#### DIRECTIVE
Extract the lines from the start through the line that holds "def P(u,v,d): return", both included, omitting all images.

--*--

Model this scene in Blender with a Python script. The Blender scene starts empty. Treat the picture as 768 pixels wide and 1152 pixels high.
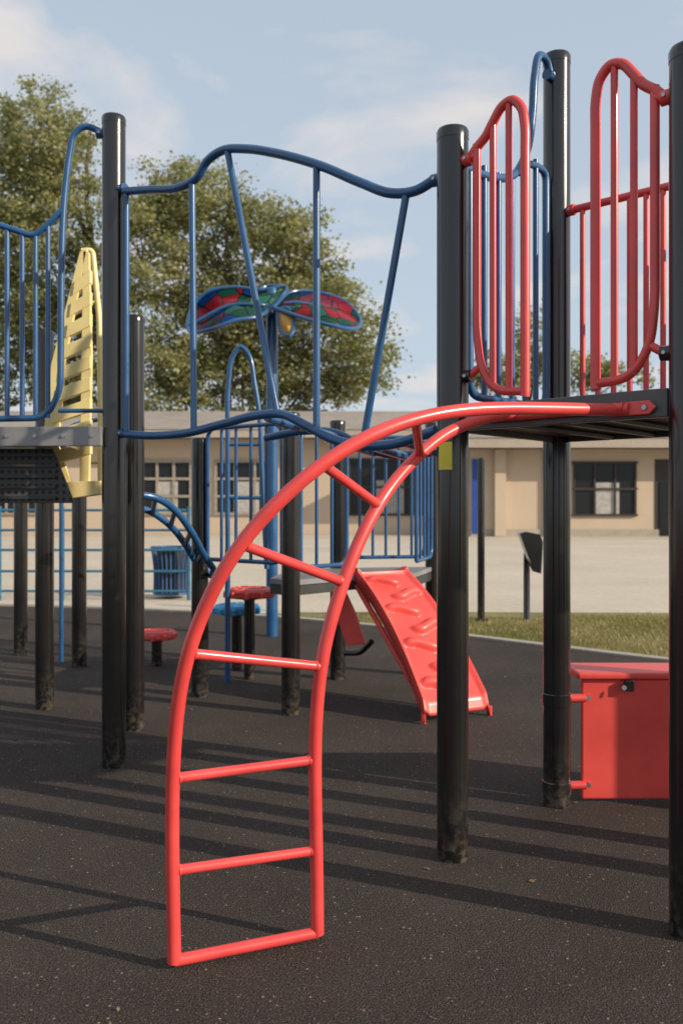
import bpy, math, random
import numpy as np
from mathutils import Vector, Matrix
random.seed(4); rng=np.random.default_rng(7)
scene=bpy.context.scene
CH=1.42
def P(u,v,d): return Vector(((u-384)*d/1000.0,d,CH-(v-568)*d/1000.0))

# ------------------------------------------------------------------ materials
def newmat(name):
    m=bpy.data.materials.new(name); m.use_nodes=True
    nt=m.node_tree; b=nt.nodes['Principled BSDF']; return m,nt,b
def N(nt,t,**k):
    n=nt.nodes.new(t)
    for a,v in k.items():
        if a in n.inputs.keys(): n.inputs[a].default_value=v
        else: setattr(n,a,v)
    return n
def ramp(nt,fac,stops,interp='LINEAR'):
    r=nt.nodes.new('ShaderNodeValToRGB'); r.color_ramp.interpolation=interp
    e=r.color_ramp.elements
    while len(e)<len(stops): e.new(0.5)
    for i,(p,c) in enumerate(stops):
        e[i].position=p; e[i].color=(c[0],c[1],c[2],1) if hasattr(c,'__len__') else (c,c,c,1)
    nt.links.new(fac,r.inputs[0]); return r
def paint(name,col,rough=0.35,coat=0.3,var=0.12,scale=6,bump=0.02,rv=0.10,dust=False):
    m,nt,b=newmat(name)
    tc=N(nt,'ShaderNodeTexCoord')
    n=N(nt,'ShaderNodeTexNoise'); n.inputs['Scale'].default_value=scale; n.inputs['Detail'].default_value=6
    nt.links.new(tc.outputs['Object'],n.inputs['Vector'])
    lo=[c*(1-var) for c in col]; hi=[min(1,c*(1+var)+0.01*var) for c in col]
    r=ramp(nt,n.outputs[0],[(0.35,lo),(0.65,hi)])
    out=r.outputs[0]
    if dust:
        sp=N(nt,'ShaderNodeSeparateXYZ'); nt.links.new(tc.outputs['Object'],sp.inputs[0])
        n4=N(nt,'ShaderNodeTexNoise'); n4.inputs['Scale'].default_value=30; n4.inputs['Detail'].default_value=6
        nt.links.new(tc.outputs['Object'],n4.inputs['Vector'])
        zr=ramp(nt,sp.outputs[2],[(0.0,0.9),(0.10,0.35),(0.35,0.0)])
        nr=ramp(nt,n4.outputs[0],[(0.42,0.0),(0.65,1.0)])
        mm=N(nt,'ShaderNodeMath',operation='MULTIPLY'); nt.links.new(zr.outputs[0],mm.inputs[0]); nt.links.new(nr.outputs[0],mm.inputs[1])
        mx=N(nt,'ShaderNodeMix',data_type='RGBA'); nt.links.new(mm.outputs[0],mx.inputs[0]); nt.links.new(out,mx.inputs[6]); mx.inputs[7].default_value=(0.11,0.09,0.07,1)
        out=mx.outputs[2]
    nt.links.new(out,b.inputs['Base Color'])
    r2=ramp(nt,n.outputs[0],[(0.3,max(0.05,rough-rv*0.5)),(0.75,rough+rv)])
    nt.links.new(r2.outputs[0],b.inputs['Roughness'])
    b.inputs['Coat Weight'].default_value=coat; b.inputs['Coat Roughness'].default_value=0.12
    if bump:
        n3=N(nt,'ShaderNodeTexNoise'); n3.inputs['Scale'].default_value=180
        nt.links.new(tc.outputs['Object'],n3.inputs['Vector'])
        bp=N(nt,'ShaderNodeBump'); bp.inputs['Strength'].default_value=bump*4; bp.inputs['Distance'].default_value=0.002
        nt.links.new(n3.outputs[0],bp.inputs['Height']); nt.links.new(bp.outputs[0],b.inputs['Normal'])
    return m
RED=paint('red_powder_coat',(0.72,0.065,0.06),0.36,0.25)
REDP=paint('red_plastic',(0.74,0.075,0.06),0.42,0.1,0.10,4)
BLUE=paint('blue_powder_coat',(0.015,0.085,0.215),0.30,0.35)
LBLUE=paint('light_blue_plastic',(0.05,0.33,0.62),0.4,0.1)
YEL=paint('yellow_plastic',(0.84,0.68,0.29),0.42,0.1,0.06)
BLACK=paint('black_powder_coat',(0.010,0.0092,0.009),0.20,0.5,0.15,3,0.008,0.05,True)
DARKP=paint('dark_plastic',(0.03,0.03,0.031),0.5,0.1)
EDGE=paint('deck_edge_coating',(0.085,0.083,0.083),0.5,0.1)
GREY=paint('grey_coated_steel',(0.22,0.22,0.225),0.5,0.1)
STEEL=paint('steel',(0.4,0.4,0.4),0.35,0.0); STEEL.node_tree.nodes['Principled BSDF'].inputs['Metallic'].default_value=0.9
TEAL=paint('teal_coating',(0.03,0.13,0.22),0.45,0.1)
CANB=paint('bin_blue_coating',(0.02,0.09,0.22),0.45,0.1)
STICK=paint('warning_label',(0.75,0.62,0.05),0.5,0)

def perforated(name,col,k=38.0):
    m,nt,b=newmat(name)
    tc=N(nt,'ShaderNodeTexCoord'); sp=N(nt,'ShaderNodeSeparateXYZ'); nt.links.new(tc.outputs['Object'],sp.inputs[0])
    sq=[]
    ad=N(nt,'ShaderNodeMath',operation='ADD'); nt.links.new(sp.outputs[1],ad.inputs[0]); nt.links.new(sp.outputs[2],ad.inputs[1])
    for o in (sp.outputs[0],ad.outputs[0]):
        a=N(nt,'ShaderNodeMath',operation='MULTIPLY'); nt.links.new(o,a.inputs[0]); a.inputs[1].default_value=k
        f=N(nt,'ShaderNodeMath',operation='FRACT'); nt.links.new(a.outputs[0],f.inputs[0])
        s=N(nt,'ShaderNodeMath',operation='SUBTRACT'); nt.links.new(f.outputs[0],s.inputs[0]); s.inputs[1].default_value=0.5
        p=N(nt,'ShaderNodeMath',operation='POWER'); nt.links.new(s.outputs[0],p.inputs[0]); p.inputs[1].default_value=2
        sq.append(p)
    t=N(nt,'ShaderNodeMath',operation='ADD'); nt.links.new(sq[0].outputs[0],t.inputs[0]); nt.links.new(sq[1].outputs[0],t.inputs[1])
    r=ramp(nt,t.outputs[0],[(0.07,(0.004,0.004,0.004)),(0.10,col)])
    nt.links.new(r.outputs[0],b.inputs['Base Color']); b.inputs['Roughness'].default_value=0.55
    return m
PERF=perforated('perforated_deck',(0.06,0.055,0.052),26.0)

def ground_mat(name,stops,scale,fine,bump,dist,rough=0.9,speck=None,con=0.55):
    m,nt,b=newmat(name); tc=N(nt,'ShaderNodeTexCoord')
    n=N(nt,'ShaderNodeTexNoise'); n.inputs['Scale'].default_value=scale; n.inputs['Detail'].default_value=8; n.inputs['Roughness'].default_value=0.65
    nt.links.new(tc.outputs['Object'],n.inputs['Vector'])
    r=ramp(nt,n.outputs[0],stops)
    f=N(nt,'ShaderNodeTexNoise'); f.inputs['Scale'].default_value=fine; f.inputs['Detail'].default_value=3
    nt.links.new(tc.outputs['Object'],f.inputs['Vector'])
    fr=ramp(nt,f.outputs[0],[(0.3,1-con),(0.7,1+con)])
    mx=N(nt,'ShaderNodeMix',data_type='RGBA',blend_type='MULTIPLY'); mx.inputs[0].default_value=1
    nt.links.new(r.outputs[0],mx.inputs[6]); nt.links.new(fr.outputs[0],mx.inputs[7])
    out=mx.outputs[2]
    for sc,col,th,rad in (speck or []):
        v=N(nt,'ShaderNodeTexVoronoi'); v.inputs['Scale'].default_value=sc
        nt.links.new(tc.outputs['Object'],v.inputs['Vector'])
        vr=ramp(nt,v.outputs['Distance'],[(rad,1.0),(rad+0.08,0.0)])
        cr=ramp(nt,v.outputs['Color'],[(th,0.0),(th+0.04,1.0)])
        mm=N(nt,'ShaderNodeMath',operation='MULTIPLY'); nt.links.new(vr.outputs[0],mm.inputs[0]); nt.links.new(cr.outputs[0],mm.inputs[1])
        mx2=N(nt,'ShaderNodeMix',data_type='RGBA'); nt.links.new(mm.outputs[0],mx2.inputs[0]); nt.links.new(out,mx2.inputs[6]); mx2.inputs[7].default_value=(*col,1)
        out=mx2.outputs[2]
    nt.links.new(out,b.inputs['Base Color']); b.inputs['Roughness'].default_value=rough
    b.inputs['Specular IOR Level'].default_value=0.25
    bp=N(nt,'ShaderNodeBump'); bp.inputs['Strength'].default_value=bump; bp.inputs['Distance'].default_value=dist
    nt.links.new(f.outputs[0],bp.inputs['Height']); nt.links.new(bp.outputs[0],b.inputs['Normal'])
    return m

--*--

#### RESULT BELOW
Model this scene in Blender with a Python script. The Blender scene starts empty. Treat the picture as 768 pixels wide and 1152 pixels high.
import bpy, math, random
import numpy as np
from mathutils import Vector, Matrix
random.seed(4); rng=np.random.default_rng(7)
scene=bpy.context.scene
CH=1.42
def P(u,v,d): return Vector(((u-384)*d/1000.0,d,CH-(v-568)*d/1000.0))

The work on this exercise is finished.